The Remains of the Day

slaniel | Remains of the Day | Friday, September 21st, 2007

For a long time I associated The Remains of the Day with two things:

  1. A certain brand of very boring Merchant-Ivory film in which not much of anything happens. (Eddie Izzard noted, incidentally, that if Merchant-Ivory were adapted for American audiences, the representative film would be renamed from A Room With A View And A Staircase And A Pond to A Room With a View Of Hell!; another would be Staircase of Satan.)

  2. The Remains of the Day lunchbox, included at the end of Waiting for Guffman, right next to My Dinner with André action figures.

And that’s where it stood for going on 15 years.

I’m happy to report that it’s actually an exquisite little book. The story goes like so: Stevens, the butler at Darlington House — one of those British manors that has stood for longer than most nations, including ours — takes a rare holiday, driving off into the British countryside to see the country that he apparently has had very little time to see in his many years of butlering. Indeed, it’s possible that he’s never left Darlington House: he seems to spend most of his rare bits of free time tucked away in his windowless, badly-lit office. Such has been his life for perhaps half a century.
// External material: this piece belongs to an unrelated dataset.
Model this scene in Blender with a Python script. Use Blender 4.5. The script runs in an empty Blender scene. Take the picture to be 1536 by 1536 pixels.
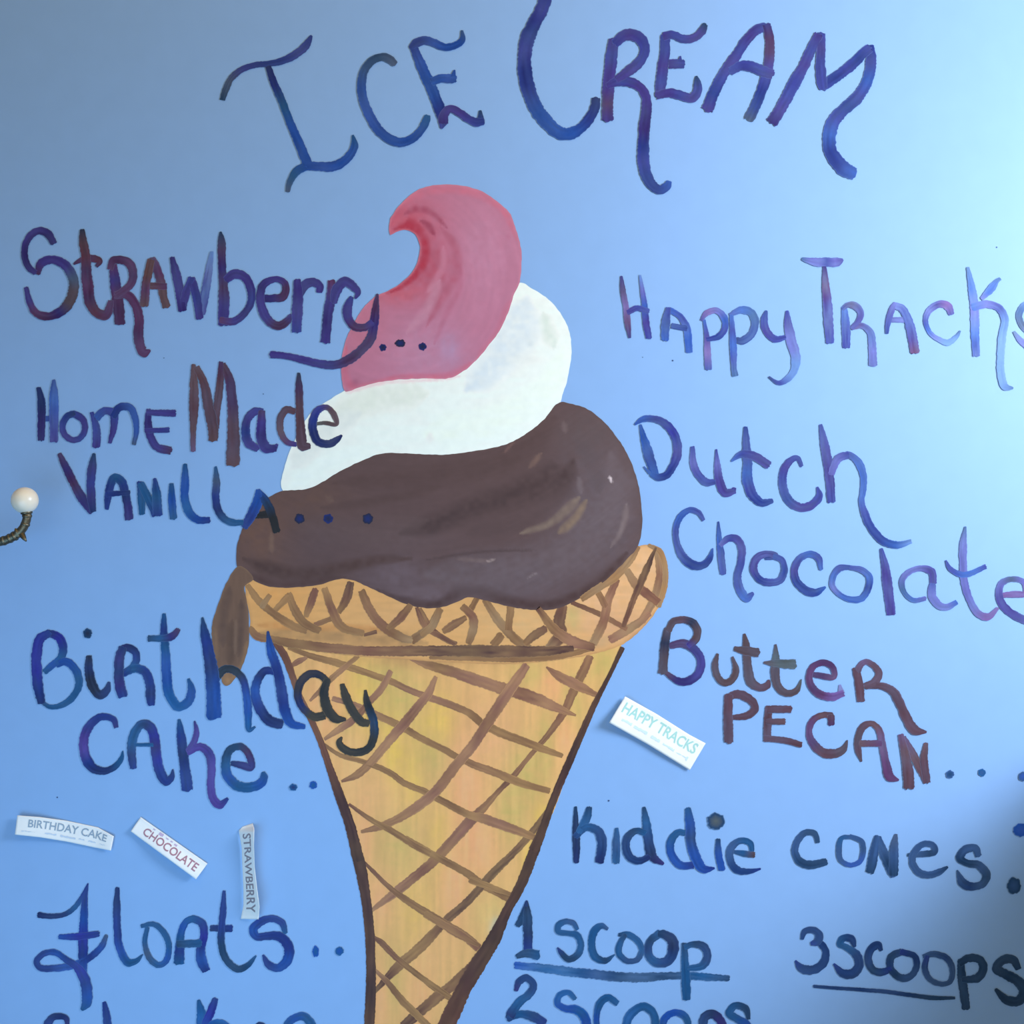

But it’s after World War II, and Britain is not what it once was. The Darlington Houses, and their dozens of servants, have fallen into disuse; whenever someone mentions another manor home, the many unused rooms are invariably covered with plastic sheeting. It’s a sad time to be a butler.

Darlington House has passed into the ownership of a wealthy American man who, while he’s a gentleman by American standards, is more crass than Stevens is used to. He tries to banter with Stevens in a very American way, and Stevens just cannot make head or tail of it. Some of the funniest scenes in The Remains of the Day center on Stevens’s attempts to return the verbal play in his restrained British butler’s style; they’re met with only puzzlement.

That restrained butler’s style is the source both of the book’s comedy, and its heartbreak. A truly great butler, says Stevens, must be a butler to his core. He cannot be a dignified butler one moment and a bantering, jocular everyman the next. The only times when he may let his guard down are when he is completely alone.

Note that: alone. A butler, one assumes, would make a terrible husband. Stevens is incapable of interacting with other human beings the way the rest of us would. A feisty, strong-willed, passionate woman joins the staff at Darlington House, and all Stevens can do is stare.

We only occasionally can pierce through the veil of his butlerish self-restraint, and only then when he describes what other people say to him. Most of the time, the world desires that he be just as he is: courteous to a fault, merely the vehicle for his master’s desires — a cipher to everyone including himself. But every now and again, others would enjoy interacting with a human. Stevens doesn’t know how to be a human. Only once does he admit to himself that he is experiencing a human foible. That ends, and back he returns to his master.

It’s a 200-page read, and a brisk one at that. It is a tiny, exquisite sculpture of a man.

2 Comments

  1. This is one of my favorite books and I believe I gave you my copy :). I do have a slight passion for simple books.

    What I love most about this one is what a character Stevens is. He believes in strong work ethics and in supporting his boss (who turns out to be involved with some “bad” Germans). He is all business and no emotions. He consistently justifies being unemotional by arguing against it in his head, which in return shows that he is pretty emotional. He is confused by women and by his love to his father, but he is perfect at throwing a big party.

    I love how much he reveals about himself by speaking in the first person throughout this book. This is truly excellent writing.

    Now, go and read ‘Disgrace’. Another truly quite, but powerful book.

    Comment by Britta — January 1, 1970 @ 8:00 am

  2. I second Britta’s response, recommendation of Disgrace, and passion for simple books.

    Stevens broke my heart. I tried to watch the movie adaptation of The Remains of the Day a few months after finishing the book and had to turn it off after the first half hour.

    Another simple book recommendation: On Chesil Beach. I was reluctant to read it after being terribly disappointed with Atonement and Saturday, but On Chesil Beach is a return to what Ian McEwan does best: focus on the miscommunications in a relationship. He develops two characters who care about each other, but never quite understand each other. It is a great read.